DATA LINES
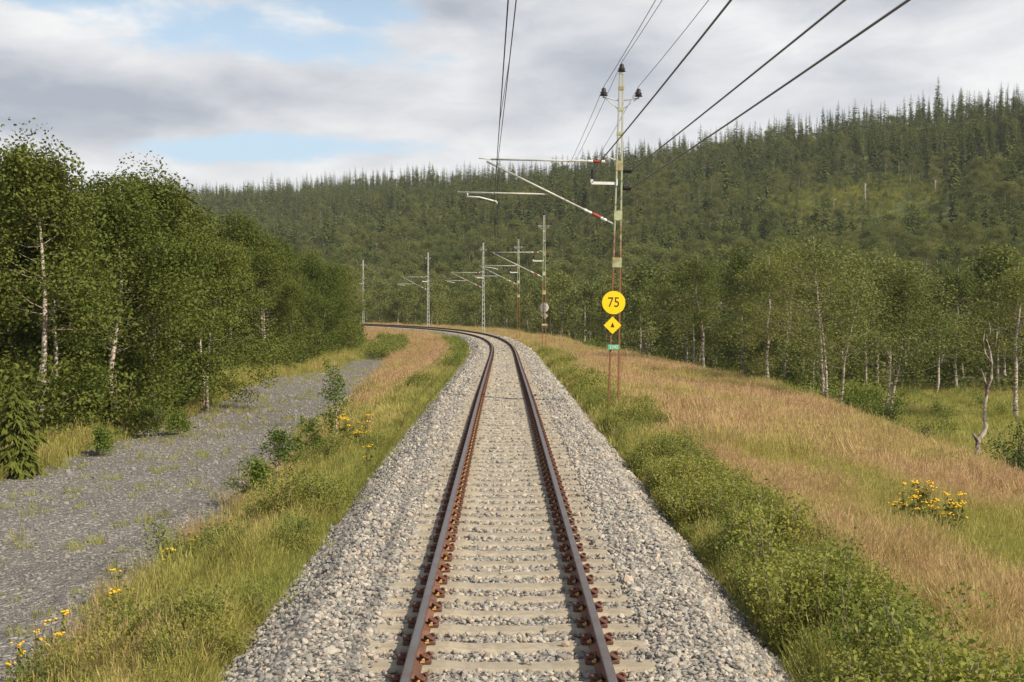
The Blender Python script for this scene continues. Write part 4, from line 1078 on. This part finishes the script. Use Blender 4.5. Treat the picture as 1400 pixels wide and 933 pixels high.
def text_mesh(txt, size, depth):
    cu = bpy.data.curves.new('txt', 'FONT'); cu.body = txt; cu.size = size; cu.extrude = depth; cu.align_x = 'CENTER'; cu.align_y = 'CENTER'
    ob = bpy.data.objects.new('txt', cu); COL.objects.link(ob); dg = bpy.context.evaluated_depsgraph_get(); me = bpy.data.meshes.new_from_object(ob.evaluated_get(dg))
    bpy.data.objects.remove(ob); return me

def mast(s_, t, top, lab, painted, lean=0.0, arm=True, arms_top=True, X_brace=False, bracket=True):
    """lattice mast; local +x points away from the track, z = 0 at rail level there"""
    th = float(np.interp(s_, S, TH)); p = trk(s_, t, 0.0); zt = float(np.interp(s_, S, ZT)); p[2] = zt
    root = thing('catenary_mast', lab, 'catenary mast', p, th); root.rotation_euler = (0, lean, th)
    mu = M['mast'] if painted else M['galv']; mp = M['mast_plate'] if painted else M['galv']
    zb = hz(p[0], p[1]) - zt - .3
    hw = lambda z: np.interp(z, [zb, top], [.165, .06])
    for q in (-1, 1):
        mb = MB(); zs = np.linspace(zb, top - .1, 14)
        for a, b in zip(zs[:-1], zs[1:]):
            pass
        # channel section: a web and two flanges, following the taper
        for (ox, oy, wx, wy) in ((0, 0, .012, .10), (-q * .02, -.05, .04, .01), (-q * .02, .05, .04, .01)):
            V = []
            for z in (zb, top - .1):
                c = q * hw(z) + ox; V += [(c - wx / 2, oy - wy / 2, z), (c + wx / 2, oy - wy / 2, z), (c + wx / 2, oy + wy / 2, z), (c - wx / 2, oy + wy / 2, z)]
            mb.add(V, [(3, 2, 1, 0), (4, 5, 6, 7), (0, 1, 5, 4), (1, 2, 6, 5), (2, 3, 7, 6), (3, 0, 4, 7)])
        mb.build('upright', mu, root)
    if X_brace:
        zs = np.arange(zb + .3, top - .4, .55)
        for k, (a, b) in enumerate(zip(zs[:-1], zs[1:])):
            mb = MB(); q = 1 if k % 2 else -1; mb.tube([(q * hw(a), -.058, a), (-q * hw(b), -.058, b)], .016, 4); mb.tube([(-q * hw(a), .058, a), (q * hw(b), .058, b)], .016, 4); mb.build('lattice_bar', mu, root)
    else:
        for z in [3.9, 5.25, 6.68] + [7.6, 8.3, 8.9]:
            if z < top - .2:
                mb = MB(); big = z < 7; h_ = .28 if big else .10
                mb.box((0, -.062, z), (2 * hw(z) + .03, .012, h_)); mb.box((0, .062, z), (2 * hw(z) + .03, .012, h_)); mb.build('batten_plate', mp, root)
    mb = MB(); mb.box((0, 0, zb + .02), (.7, .6, .5), bev=.04); mb.build('footing', M['concrete'], root)
    # high voltage crossarms on the top
    def pin(x, z, name='line_insulator', par=root):
        mb = MB(); mb.tube([(x, 0, z), (x, 0, z + .12)], .012, 5, m=1)
        mb.lathe([(.002, z + .04), (.125, z + .05), (.08, z + .10), (.11, z + .13), (.06, z + .18), (.07, z + .21), (.05, z + .26), (.002, z + .28)], (x, 0, 0), 8, m=0); mb.build(name, [M['black'], M['galv']], par)
    if arms_top:
        for q in (-1, 1):
            mb = MB(); mb.tube([(q * .06, 0, top - .9), (q * .50, 0, top - .82)], .018, 5); mb.tube([(q * .06, 0, top - 1.15), (q * .46, 0, top - .84)], .014, 5); mb.tube([(q * .50, 0, top - .84), (q * .50, 0, top - .78)], .03, 5)
            a = mb.build('crossarm', M['galv'], root); pin(q * .50, top - .82, par=a)
        mb = MB(); mb.box((0, 0, top - .12), (.16, .13, .05)); mb.build('mast_cap', M['galv'], root); pin(0, top - .12)
    if arm:
        # cantilever: sizes from the near mast; the stagger end lies over the track at x = -t
        xe = -t - .55
        mb = MB(); mb.tube([(-.12, -.02, 6.83), (-.28, -.02, 6.90), (-.42, -.02, 6.80)], .026, 6); mb.tube([(-.9, 0, 6.795), (xe, 0, 6.78)], .027, 8); mb.tube([(xe + .0, 0, 6.78), (xe - .35, 0, 6.80)], .014, 5)
        a = mb.build('top_tube', M['tube'], root)
        mb = MB(); insulator(mb, (-.40, 0, 6.79), (-.52, 0, 6.79), .05, 0, 2); insulator(mb, (-.52, 0, 6.79), (-.76, 0, 6.79), .055, 1, 4); insulator(mb, (-.76, 0, 6.79), (-.92, 0, 6.795), .045, 0, 2); mb.build('tube_insulator', [M['white'], M['red']], a)
        mb = MB(); P0 = np.array([-.18, 0, 5.03]); P1 = np.array([xe - .12, 0, 6.72]); L = lambda f: P0 + (P1 - P0) * f
        mb.tube([L(.22), L(1)], .03, 8); mb.tube([(-.10, 0, 4.98), P0, L(.05)], .03, 6); b = mb.build('strut_tube', M['tube'], root)
        mb = MB(); insulator(mb, L(.04), L(.09), .05, 0, 2); insulator(mb, L(.09), L(.155), .058, 1, 4); insulator(mb, L(.155), L(.225), .045, 0, 2); mb.build('strut_insulator', [M['white'], M['red']], b)
        f = (5.82 - 5.03) / (6.72 - 5.03); q = L(f); mb = MB(); mb.tube([(q[0] + .05, .05, 5.82), (-t - 1.5, .05, 5.82)], .027, 8); c = mb.build('registration_tube', M['tube'], root)
        mb = MB(); mb.tube([(-t - 1.2, .05, 5.80), (-t - 1.2, .05, 5.70)], .02, 5); mb.tube([(-t - 1.2, .05, 5.70), (-t - .85, .05, 5.69), (-t - .35, .05, 5.575)], .022, 6); mb.tube([(-t - .35, .05, 5.575), (-t - .34, .05, 5.50)], .015, 5); mb.build('steady_arm', M['white'], c)
    if bracket:
        mb = MB(); mb.box((-.42, 0, 6.17), (.74, .07, .08), rot=None); mb.box((-.78, 0, 6.235), (.07, .07, .12)); mb.box((-.06, 0, 6.2), (.04, .16, .2)); a = mb.build('feeder_bracket', M['white'], root)
        mb = MB(); insulator(mb, (-.76, 0, 6.28), (-.76, 0, 6.56), .075, 0, 4); mb.build('post_insulator', M['black'], a)
        for z in (6.55, 6.05):
            mb = MB(); insulator(mb, (.11, 0, z), (.36, 0, z), .09, 0, 3); mb.tube([(.04, 0, z), (.13, 0, z)], .02, 5, m=1); mb.build('side_insulator', [M['black'], M['galv']], root)
    return root, p, th

MASTS = [  # s, t, top above local rail level
    (38.0, 3.15, 9.45, 'tall weathered green lattice mast carrying the yellow 75 sign beside the track', True),
    (95.0, 3.0, 9.55, 'green lattice mast with the grey sign back where the track begins to curve', True),
    (127.5, 3.0, 9.5, 'rusty brown lattice mast just left of the one with the grey sign back', True),
    (155.0, 3.1, 10.4, 'pale galvanised lattice mast standing in the bend, tallest of the three pale ones', False),
    (183.2, 3.0, 10.3, 'pale galvanised lattice mast left of the bend, between two other pale masts', False),
    (209.0, 3.0, 10.0, 'farthest pale lattice mast at the end of the left wood', False)]
MP = []
for k, (s_, t, top, lab, painted) in enumerate(MASTS):
    root, p, th = mast(s_, t, top, lab, painted, lean=R(1.3) if k == 0 else 0.0, X_brace=not painted, arms_top=True)
    root['group'] = 'catenary masts beside the track'
    MP.append((p, th, top))

def signs():
    p, th, top = MP[0]; y = p[1] - .09
    Z = lambda v: CZ + (V0 - v) / F * y
    X = lambda u: pix(u, y)
    # round speed sign
    c = (X(839), y, Z(414)); root = thing('speed_sign', 'round yellow sign reading 75 on the tall green mast', 'sign', c)
    def disc(r, n=40): return [(r * math.cos(a), r * math.sin(a)) for a in np.linspace(0, 2 * math.pi, n, endpoint=False)]
    mb = MB(); mb.prism(disc(.335), -.02, .0); mb.build('sign_plate', M['sign_yellow'], root)
    tm = text_mesh('75', .40, .002); tm.materials.clear(); tm.materials.append(M['sign_black']); o = link('digits', tm, root, (0, -.024, 0.0)); o.rotation_euler = (R(90), 0, 0); o.scale = (.88, 1.0, 1)
    mb = MB(); mb.box((0, .014, .12), (.42, .025, .03)); mb.box((0, .014, -.12), (.42, .025, .03)); mb.build('sign_bracket', M['galv'], root)
    # diamond with black triangle
    c = (X(837.5), y, Z(445)); root = thing('diamond_sign', 'yellow diamond sign with a black triangle under the 75 sign', 'sign', c)
    h = .255; mb = MB(); mb.prism([(0, -h), (h, 0), (0, h), (-h, 0)], -.02, 0); mb.build('sign_plate', M['sign_yellow'], root)
    mb = MB(); mb.prism([(-.055, -.055), (.055, -.055), (0, .085)], -.026, -.021); mb.build('triangle', M['sign_black'], root)
    mb = MB(); mb.box((0, .014, 0), (.40, .025, .03)); mb.build('sign_bracket', M['galv'], root)
    # green number plate
    c = (X(839), y, Z(475)); root = thing('number_plate', 'small green plate with white figures low on the tall green mast', 'sign', c)
    mb = MB(); mb.box((0, -.01, 0), (.33, .012, .145), bev=.004); mb.build('sign_plate', M['sign_green'], root)
    tm = text_mesh('2242', .13, .002); tm.materials.clear(); tm.materials.append(M['white']); o = link('figures', tm, root, (0, -.019, 0)); o.rotation_euler = (R(90), 0, 0)
    mb = MB(); mb.box((0, .012, 0), (.30, .03, .03)); mb.build('sign_bracket', M['galv'], root)
    # backs of the signs for the other direction, on the second mast
    p, th, top = MP[1]; y = p[1] + .12; Z = lambda v: CZ + (V0 - v) / F * y; X = lambda u: pix(u, y)
    root = thing('round_sign', 'bare grey back of a round sign on the second green mast', 'sign', (X(744), y, Z(420.5)))
    mb = MB(); mb.prism(disc(.335), 0, .02); mb.build('sign_plate', M['sign_back'], root); mb = MB(); mb.box((0, -.012, .1), (.4, .02, .03)); mb.box((0, -.012, -.1), (.4, .02, .03)); mb.build('sign_bracket', M['galv'], root)
    root = thing('diamond_sign', 'bare grey back of a diamond sign below the round grey one', 'sign', (X(744.5), y, Z(432)))
    mb = MB(); mb.prism([(0, -h), (h, 0), (0, h), (-h, 0)], 0, .02); mb.build('sign_plate', M['sign_back'], root); mb = MB(); mb.box((0, -.012, 0), (.4, .02, .03)); mb.build('sign_bracket', M['galv'], root)
    y2 = p[1] - .09; root = thing('number_plate', 'small pale green plate low on the second mast', 'sign', (pix(744.5, y2), y2, CZ + (V0 - 444.5) / F * y2))
    mb = MB(); mb.box((0, -.01, 0), (.40, .012, .15), bev=.004); mb.build('sign_plate', M['mast_plate'], root); mb = MB(); mb.box((0, .012, 0), (.30, .03, .03)); mb.build('sign_bracket', M['galv'], root)
signs()

def wires():
    def span(a, b, sag, n=14):
        a, b = np.asarray(a, float), np.asarray(b, float); f = np.linspace(0, 1, n)[:, None]; p = a + (b - a) * f; p[:, 2] -= 4 * sag * (f * (1 - f))[:, 0]; return p
    def run(pts, sags):
        out = [span(pts[i], pts[i + 1], sags[i]) if i == 0 else span(pts[i], pts[i + 1], sags[i])[1:] for i in range(len(pts) - 1)]; return np.concatenate(out)
    def local(k, x, z):
        p, th, top = MP[k]; ln = math.tan(R(1.3)) * z if k == 0 else 0
        return np.array([p[0] + math.cos(th) * (x + ln), p[1] + math.sin(th) * (x + ln), p[2] + z])
    n = len(MASTS); ts = [m[1] for m in MASTS]
    # catenary: contact wire, messenger wire, droppers
    root = thing('overhead_line', 'overhead contact line of two dark wires above the track', 'overhead line')
    start_c, start_m = np.array([.45, -24, 5.52]), np.array([.72, -24, 6.86])
    cpts = [start_c] + [local(k, -ts[k] - .44, 5.50) for k in range(n)]; mpts = [start_m] + [local(k, -ts[k] - .35, 6.80) for k in range(n)]
    ext = trk(258, .0, 5.5); cpts.append(ext); mpts.append(ext + [0, 0, 1.3])
    lens = [np.linalg.norm(np.subtract(mpts[i + 1], mpts[i])) for i in range(len(mpts) - 1)]; sg = [min(.35, l * l / 9000) for l in lens]
    cp = run(cpts, [0.02] * len(lens)); mp_ = run(mpts, sg)
    mb = MB(); mb.tube(cp, .0075, 5); mb.build('contact_wire', M['wire'], root)
    mb = MB(); mb.tube(mp_, .0085, 5); mb.build('messenger_wire', M['wire'], root)
    for i in range(len(lens)):
        k = max(2, int(lens[i] / 9)); a = span(mpts[i], mpts[i + 1], sg[i], k + 2); b = span(cpts[i], cpts[i + 1], .02, k + 2)
        for j in range(1, k + 1):
            if a[j][1] < 4: continue
            mb = MB(); mb.tube([a[j], b[j]], .0045, 4); mb.build('dropper', M['wire'], root)
    # the three feeder cables
    def cable(name, lab, starts, fx, fz, r, sagf, m, kk=n, cat='power cable', grp='cables along the masts'):
        pts = [np.array(starts)] + [local(k, fx(k), fz(k)) for k in range(kk)]
        lens = [np.linalg.norm(pts[i + 1] - pts[i]) for i in range(len(pts) - 1)]
        mb = MB(); mb.tube(run(pts, [sagf * (l / 60) ** 2 for l in lens]), r, 5); tag(mb.build(name, m, None), lab, cat, grp)
    cable('feeder_cable', 'inner thick grey cable running to the white bracket of the tall mast', (3.25, -24, 7.05), lambda k: -.76, lambda k: 6.56, .017, .25, M['wire_grey'])
    cable('feeder_cable', 'upper of the two thick grey cables right of the tall mast', (4.95, -24, 6.45), lambda k: .36, lambda k: 6.55, .017, .1, M['wire_grey'])
    cable('feeder_cable', 'lower and outermost thick grey cable right of the tall mast', (5.3, -24, 6.3), lambda k: .36, lambda k: 6.05, .017, .18, M['wire_grey'])
    cable('power_line', 'thin line on the left crossarm of the tall mast', (3.05, -24, 8.7), lambda k: -.50, lambda k: MASTS[k][2] - .5, .008, .5, M['wire_grey'])
    cable('power_line', 'thin line on the top pin of the tall mast', (3.85, -24, 9.45), lambda k: 0, lambda k: MASTS[k][2] + .2, .008, .5, M['wire_grey'])
    cable('power_line', 'thin line on the right crossarm of the tall mast', (4.15, -24, 8.7), lambda k: .50, lambda k: MASTS[k][2] - .5, .008, .5, M['wire_grey'])
wires()

# ---------------------------------------------------------------- the summer air between the track and the hill
def air():
    mb = MB(); mb.box((0, 1900, 62), (5300, 4500, 134)); m = bpy.data.materials.new('air'); m.use_nodes = True; w = NT(m.node_tree)
    w.n.remove(w.n['Principled BSDF']); v = w.new('ShaderNodeVolumePrincipled'); v.inputs['Color'].default_value = (.86, .90, .95, 1); v.inputs['Density'].default_value = 0.00013
    v.inputs['Anisotropy'].default_value = 0.1
    w.l.new(v.outputs[0], w.n['Material Output'].inputs['Volume']); o = mb.build('haze', m); o['kind'] = 'stuff'; tag(o, 'thin pale summer haze in front of the far hillside', 'haze')
air()
bpy.context.view_layer.update()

WHAT IS NEEDED
Make an exact copy of the lines from the top of the material through the line with "bpy.data.objects.remove(ob); return me", pictures excluded.

RESPONSE TO THIS TASK
The Blender Python script for this scene continues. Write part 4, from line 1078 on. This part finishes the script. Use Blender 4.5. Treat the picture as 1400 pixels wide and 933 pixels high.
def text_mesh(txt, size, depth):
    cu = bpy.data.curves.new('txt', 'FONT'); cu.body = txt; cu.size = size; cu.extrude = depth; cu.align_x = 'CENTER'; cu.align_y = 'CENTER'
    ob = bpy.data.objects.new('txt', cu); COL.objects.link(ob); dg = bpy.context.evaluated_depsgraph_get(); me = bpy.data.meshes.new_from_object(ob.evaluated_get(dg))
    bpy.data.objects.remove(ob); return me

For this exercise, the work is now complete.